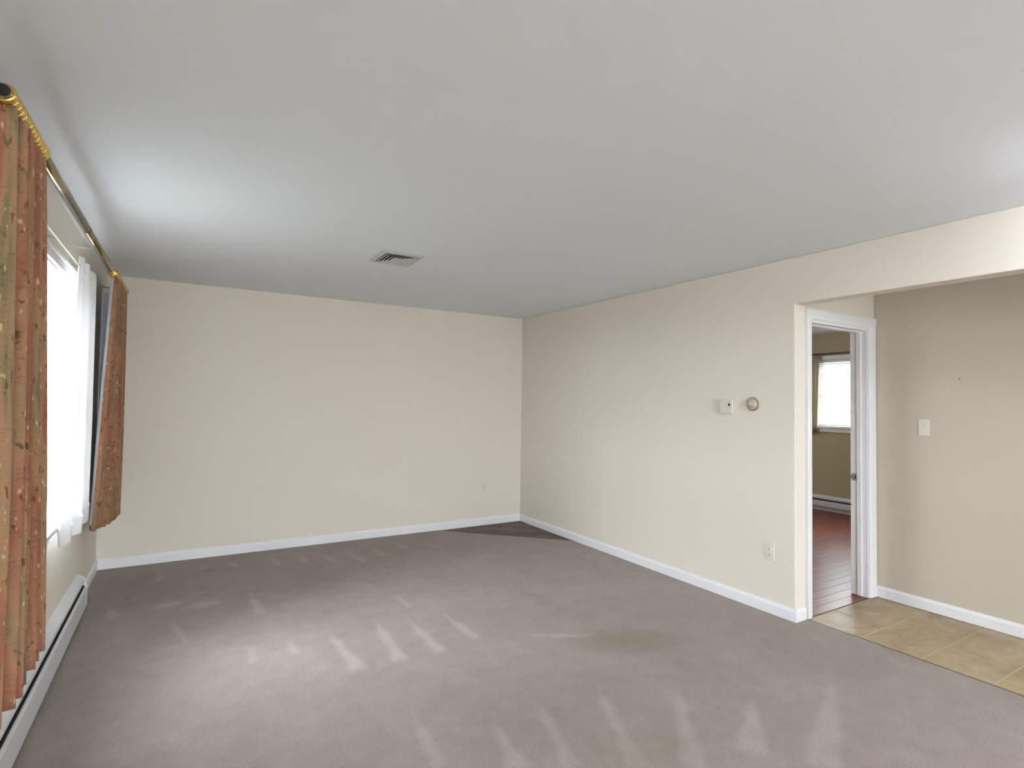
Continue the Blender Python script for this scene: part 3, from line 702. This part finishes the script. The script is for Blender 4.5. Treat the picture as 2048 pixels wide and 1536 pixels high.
# ribbed sliding ring: half-round bead torus slices
ring_bm = B(); lathe(ring_bm, [(-.013, .0205), (-.012, .0245), (-.006, .0275), (.006, .0275), (.012, .0245), (.013, .0205)], 1, (0, 0, 0), 24)
rme = bpy.data.meshes.new('slide_ring'); bmesh.ops.recalc_face_normals(ring_bm, faces=ring_bm.faces); ring_bm.to_mesh(rme); ring_bm.free(); rme.materials.append(MATS['brass'])
bm.free()
eye_bm = B()
tube(eye_bm, [(0, 0, -.026), (0, 0, -.034), (.0, .004, -.04), (0, 0, -.046), (0, -.004, -.04), (0, 0, -.034)], .0018, 6)
eme = bpy.data.meshes.new('ring_eye'); eye_bm.to_mesh(eme); eye_bm.free(); eme.materials.append(MATS['brass'])
def rings(y0, y1, n):
    for i in range(n):
        yy = lerp(y0, y1, i/(n-1))
        o = bpy.data.objects.new('slide_ring', rme); C.objects.link(o); o.parent = rod
        o.location = (0, yy-3.65, rz(yy)-rz(3.65))
        e = bpy.data.objects.new('ring_eye', eme); C.objects.link(e); e.parent = o
rings(1.955, 2.375, 14); rings(4.61, 5.395, 23)
for yy in (2.42, 3.92, 5.41):
    bm = B(); tube(bm, [(XL+.004, yy, rz(yy)+.012), (XL+.07, yy, rz(yy)+.006), (RX-.012, yy, rz(yy)+.001)], .0035, 8)
    box(bm, XL, XL+.004, yy-.008, yy+.008, rz(yy)-.02, rz(yy)+.03)
    br = obj('bracket', bm, 'rod_brass' if yy != 3.92 else 'sheer_rod_white', rod)

# ------------------------------------------------------------------ drapes
ZD0, ZD1 = 2.222, .50
def drape(name, label, top, bot, waves, seed, flat_end, z_top):
    base = top[0]
    t = thing(name, (base[0], base[1], ZD1), label, 'drape', 'printed drapes on the brass rod')
    cloth('fabric', top, bot, z_top, ZD1, waves, .022, .036, 'drape_print', t, 0, 240, 40, seed, .0015, flat_end, .004)
    side = .004
    cloth('lining', top, bot, z_top, ZD1, waves, .022, .036, 'lining', t, DSIGN*side, 240, 40, seed, 0, flat_end, .004, j0=0, j1=39)
    return t
# far panel: plan polyline from leading edge to rod end, then back to the wall
DSIGN = -1
drape('drape', 'rust floral print drape hanging near the far corner',
      [(RX+.006, 4.60), (RX+.010, 4.95), (RX+.012, 5.36), (RX-.02, 5.40), (XL+.006, 5.41)],
      [(XL+.058, 4.70), (RX-.012, 4.98), (RX+.012, 5.30), (RX-.02, 5.36), (XL+.006, 5.38)], 11, 3, .17, rz(5)-.03)
DSIGN = 1
drape('drape', 'rust floral print drape in the near left foreground',
      [(RX, 2.40), (RX, 1.98), (RX-.02, 1.95), (XL+.006, 1.94)],
      [(RX-.005, 2.70), (RX-.005, 2.0), (RX-.03, 1.955), (XL+.006, 1.94)], 9.3, 8, .2, rz(2.1)-.028)

# sheer on its own slim rod
SX = XL+.07
sr = thing('sheer_rod', (SX, 3.65, 2.14), 'slim white sash rod under the brass rod', 'curtain rod')
bm = B()
cor = [(XL+.002, 4.46, 2.14), (SX-.015, 4.46, 2.14), (SX-.004, 4.455, 2.14), (SX, 4.44, 2.14), (SX, 2.86, 2.14), (SX-.004, 2.845, 2.14), (SX-.015, 2.84, 2.14), (XL+.002, 2.84, 2.14)]
tube(bm, cor, .0048, 10); obj('rod', bm, 'sheer_rod_white', sr)
for yy in (3.3, 3.95):
    bm = B(); box(bm, XL, XL+.003, yy-.007, yy+.007, 2.165, 2.205); tube(bm, [(XL+.003, yy, 2.18), (XL+.05, yy, 2.165), (SX, yy, 2.147)], .002, 6); obj('bracket', bm, 'steel', sr)
sh = thing('sheer_curtain', (SX, 3.75, .66), 'white sheer curtain gathered at the window side', 'curtain')
stop_ = [(SX+.006, 3.76), (SX+.008, 4.1), (SX+.004, 4.45)]
sbot = [(SX-.006, 3.60), (SX+.018, 3.95), (SX+.0, 4.50)]
cloth('panel', stop_, sbot, 2.195, .75, 2.9, .012, .028, 'sheer', sh, 0, 140, 30, 5, 0, 0)
def at_v(v): return [tuple(lerp(a, b, v) for a, b in zip(p, q)) for p, q in zip(stop_, sbot)]
cloth('hem', sbot, sbot, .752, .655, 2.9, .028, .028, 'sheer_hem', sh, 0, 140, 3, 5, 0, 0, .003)

# ------------------------------------------------------------------ wall plates and controls
def plate_frame(axis, wall, s, c, z, wd=.07, ht=.115, th=.006):
    """returns mapper (u along wall, v up, d out of wall) -> xyz box args"""
    def bx(bm, u0, u1, v0, v1, d0, d1, bev=0):
        a, b = sorted((wall+s*d0, wall+s*d1))
        if axis == 0: box(bm, a, b, c+u0, c+u1, z+v0, z+v1, bev)
        else: box(bm, c+u0, c+u1, a, b, z+v0, z+v1, bev)
    return bx
def outlet(axis, wall, s, c, z, label):
    bx = plate_frame(axis, wall, s, c, z)
    loc = (wall, c, z) if axis == 0 else (c, wall, z)
    t = thing('wall_outlet', loc, label, 'outlet', 'duplex outlets above the baseboards')
    bm = B(); bx(bm, -.035, .035, -.0575, .0575, 0, .006, .0025); obj('cover_plate', bm, 'plate_cream', t)
    for dz in (-.02, .02):
        bm = B(); bx(bm, -.017, .017, dz-.0145, dz+.0145, .005, .0085, .002); r = obj('receptacle', bm, 'plate_cream', t)
        bm = B(); bx(bm, -.008, -.0055, dz-.001, dz+.008, .008, .0088); bx(bm, .0055, .008, dz-.001, dz+.007, .008, .0088); bx(bm, -.0025, .0025, dz-.010, dz-.005, .008, .0088)
        h_ = obj('slots', bm, 'hole_dark'); h_.parent = r
    bm = B(); bx(bm, -.003, .003, -.003, .003, .006, .0072, .0008); obj('screw', bm, 'plate_cream', t)
outlet(1, YF, -1, 3.035, .43, 'cream duplex outlet low on the far wall')
outlet(0, XR, -1, 2.36, .42, 'cream duplex outlet low on the right wall near the opening')
# switch
sw = thing('light_switch', (XH, 1.845, 1.29), 'cream toggle light switch on the tan hall wall', 'switch')
bx = plate_frame(0, XH, -1, 1.845, 1.29)
bm = B(); bx(bm, -.036, .036, -.0585, .0585, 0, .007, .003); obj('cover_plate', bm, 'plate_white', sw)
bm = B(); bx(bm, -.0065, .0065, -.013, .013, .006, .008, .001); obj('toggle_surround', bm, 'plate_white', sw)
bm = B(); prism(bm, [(XH-.007, 1.287), (XH-.007, 1.297), (XH-.019, 1.303), (XH-.020, 1.298)], 1, 1.841, 1.849); obj('toggle', bm, 'plate_white', sw)
for dz in (-.03, .03):
    bm = B(); bx(bm, -.003, .003, dz-.003, dz+.003, .006, .008, .0008); obj('screw', bm, 'plate_cream', sw)
nl = B(); tube(nl, [(XH, 1.629, 1.633), (XH-.018, 1.629, 1.636)], .002, 8); tube(nl, [(XH-.018, 1.629, 1.636), (XH-.0195, 1.629, 1.6362)], .0045, 10)
tag(obj('picture_nail', nl, 'nail_grey'), 'small picture nail left in the tan hall wall', 'nail')
nl = B(); tube(nl, [(1.16, YF, 1.717), (1.16, YF-.006, 1.717)], .003, 8)
tag(obj('wall_anchor', nl, 'plate_cream'), 'tiny anchor left in the far wall', 'nail')

# square thermostat
th = thing('thermostat', (XR, 2.70, 1.42), 'square cream thermostat with a small display on right wall', 'thermostat')
bx = plate_frame(0, XR, -1, 2.70, 1.42)
bm = B(); bx(bm, -.058, .058, -.058, .058, 0, .008, .002); obj('back_plate', bm, 'plate_cream', th)
bm = B(); bx(bm, -.054, .054, -.055, .055, .008, .03, .005); bd = obj('body', bm, 'plate_cream', th)
bm = B(); bx(bm, -.052, .018, -.012, .036, .0295, .031, .001); o = obj('display_bezel', bm, 'plate_white'); o.parent = bd
bm = B(); bx(bm, -.038, -.022, .004, .024, .0305, .0318); o = obj('display', bm, 'screen_dark'); o.parent = bd
for dz in (-.03,):
    bm = B(); bx(bm, -.03, -.008, dz-.006, dz+.006, .0298, .0325, .001); o = obj('button', bm, 'plate_white'); o.parent = bd
# round thermostat
rd = thing('dial_thermostat', (XR, 2.493, 1.441), 'round stepped bronze dial thermostat on right wall', 'thermostat')
bm = B(); lathe(bm, [(0, .049), (-.006, .0495), (-.009, .047)], 0, (XR, 2.493, 1.441), 40); obj('base_ring', bm, 'bronze_dial', rd)
bm = B(); lathe(bm, [(-.009, .043), (-.018, .042), (-.021, .039), (-.021, .036), (-.026, .035), (-.028, .032)], 0, (XR, 2.493, 1.441), 40); obj('dial', bm, 'dial_light', rd)
bm = B(); lathe(bm, [(-.028, .027), (-.036, .0255), (-.038, .023), (-.037, .017), (-.041, .016), (-.043, .012), (-.0435, .001)], 0, (XR, 2.493, 1.441), 40); obj('centre_cap', bm, 'dial_light', rd)

# ------------------------------------------------------------------ ceiling diffuser
VX, VY = 1.277, 3.752
vt = thing('ceiling_vent', (VX, VY, H), 'white rectangular ceiling air diffuser with angled louvres', 'vent')
def rect_ring(bm, hx0, hy0, z0, hx1, hy1, z1, th):
    """sloped rectangular band from outer (hx0,hy0,z0) to inner (hx1,hy1,z1)"""
    def ringv(hx, hy, z): return [bm.verts.new((VX+a*hx, VY+b*hy, z)) for a, b in ((-1, -1), (1, -1), (1, 1), (-1, 1))]
    A, Bq, Cq, D = ringv(hx0, hy0, z0), ringv(hx1, hy1, z1), ringv(hx1, hy1, z1+th), ringv(hx0, hy0, z0+th)
    for P, Q in ((A, Bq), (Bq, Cq), (Cq, D), (D, A)):
        for i in range(4): bm.faces.new((P[i], P[(i+1) % 4], Q[(i+1) % 4], Q[i]))
bm = B(); rect_ring(bm, .150, .176, H-.004, .118, .140, H-.010, .003); rect_ring(bm, .118, .140, H-.010, .116, .138, H-.003, .001); obj('flange', bm, 'vent_grey', vt)
bobj('duct_shade', 'dark_slot', vt, VX-.115, VX+.115, VY-.137, VY+.137, H-.0028, H-.0012)  # flat black sheet standing in for the shade up the opening
for i in range(3):
    a = .112-.025*i; b = .134-.025*i
    bm = B(); rect_ring(bm, a, b, H-.0125, a-.0195, b-.0205, H-.0050, .001); obj('louvre', bm, 'vent_grey', vt)
bm = B(); box(bm, VX-.04, VX+.04, VY-.06, VY+.06, H-.0135, H-.0105, bev=.001); obj('centre_plate', bm, 'vent_grey', vt)
for sx in (-1, 1):
    bm = B(); tube(bm, [(VX+sx*.134, VY, H-.0085), (VX+sx*.134, VY, H-.0105)], .004, 10); obj('screw', bm, 'vent_grey', vt)

# ------------------------------------------------------------------ ceiling lamp by the opening, and unseen fill lamps added elsewhere
def ceiling_lamp(x, y, k, label):
    lp = thing('ceiling_lamp', (x, y, H), label, 'lamp', 'flush ceiling lamps')
    bm = B(); lathe(bm, [(0, .15), (-.02, .15), (-.025, .14)], 2, (x, y, H), 40); obj('canopy', bm, 'steel', lp)
    bm = B(); lathe(bm, [(-.025, .135), (-.05, .15), (-.08, .14), (-.105, .10), (-.118, .05), (-.12, .004)], 2, (x, y, H), 40); obj('glass_shade', bm, 'lamp_glass_'+k, lp)
ceiling_lamp(3.0, .35, 'opening', 'round white flush ceiling lamp beside the hall opening')
ceiling_lamp(.7, -4.5, 'room', 'added unseen fill lamp on the ceiling behind the camera')  # added to lift the far walls, out of view
ceiling_lamp(4.1, -.9, 'hall', 'added unseen fill lamp on the ceiling of the tiled hall')  # added only to brighten the hall
ceiling_lamp(5.5, 4.6, 'bedroom', 'added unseen fill lamp on the bedroom ceiling')  # added only to keep the bedroom from going dark

# ------------------------------------------------------------------ outdoors
bm = B(); box(bm, -60, 60, -60, 60, -.9, -.6)
struct('ground', bm, 'lawn', 'dull lawn outside the windows', 'ground')
bm = B(); box(bm, -6, 10, -18, YB-.16, -.6, -.15)  # unseen slab added to bounce daylight up to the ceiling
struct('patio', bm, 'bounce_paving', 'added pale slab bouncing daylight in at the rear door', 'patio')
bm = B(); box(bm, XO-1.7, XO, 1.1, 2.55, -.6, 2.9); box(bm, XO-1.76, XO, 1.04, 2.61, 2.9, 3.0)  # unseen block added to keep side sky off the window jamb
struct('sky_blocker', bm, 'blocker_grey', 'added unseen block that shades the window jamb from outside', 'light blocker')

#### TASK GOAL
From the first line above down to the line with "br = obj('bracket', bm, 'rod_brass'", reproduce every line and no others, omitting pictures.

#### EXERCISE RESPONSE
Continue the Blender Python script for this scene: part 3, from line 702. This part finishes the script. The script is for Blender 4.5. Treat the picture as 2048 pixels wide and 1536 pixels high.
# ribbed sliding ring: half-round bead torus slices
ring_bm = B(); lathe(ring_bm, [(-.013, .0205), (-.012, .0245), (-.006, .0275), (.006, .0275), (.012, .0245), (.013, .0205)], 1, (0, 0, 0), 24)
rme = bpy.data.meshes.new('slide_ring'); bmesh.ops.recalc_face_normals(ring_bm, faces=ring_bm.faces); ring_bm.to_mesh(rme); ring_bm.free(); rme.materials.append(MATS['brass'])
bm.free()
eye_bm = B()
tube(eye_bm, [(0, 0, -.026), (0, 0, -.034), (.0, .004, -.04), (0, 0, -.046), (0, -.004, -.04), (0, 0, -.034)], .0018, 6)
eme = bpy.data.meshes.new('ring_eye'); eye_bm.to_mesh(eme); eye_bm.free(); eme.materials.append(MATS['brass'])
def rings(y0, y1, n):
    for i in range(n):
        yy = lerp(y0, y1, i/(n-1))
        o = bpy.data.objects.new('slide_ring', rme); C.objects.link(o); o.parent = rod
        o.location = (0, yy-3.65, rz(yy)-rz(3.65))
        e = bpy.data.objects.new('ring_eye', eme); C.objects.link(e); e.parent = o
rings(1.955, 2.375, 14); rings(4.61, 5.395, 23)
for yy in (2.42, 3.92, 5.41):
    bm = B(); tube(bm, [(XL+.004, yy, rz(yy)+.012), (XL+.07, yy, rz(yy)+.006), (RX-.012, yy, rz(yy)+.001)], .0035, 8)
    box(bm, XL, XL+.004, yy-.008, yy+.008, rz(yy)-.02, rz(yy)+.03)
    br = obj('bracket', bm, 'rod_brass' if yy != 3.92 else 'sheer_rod_white', rod)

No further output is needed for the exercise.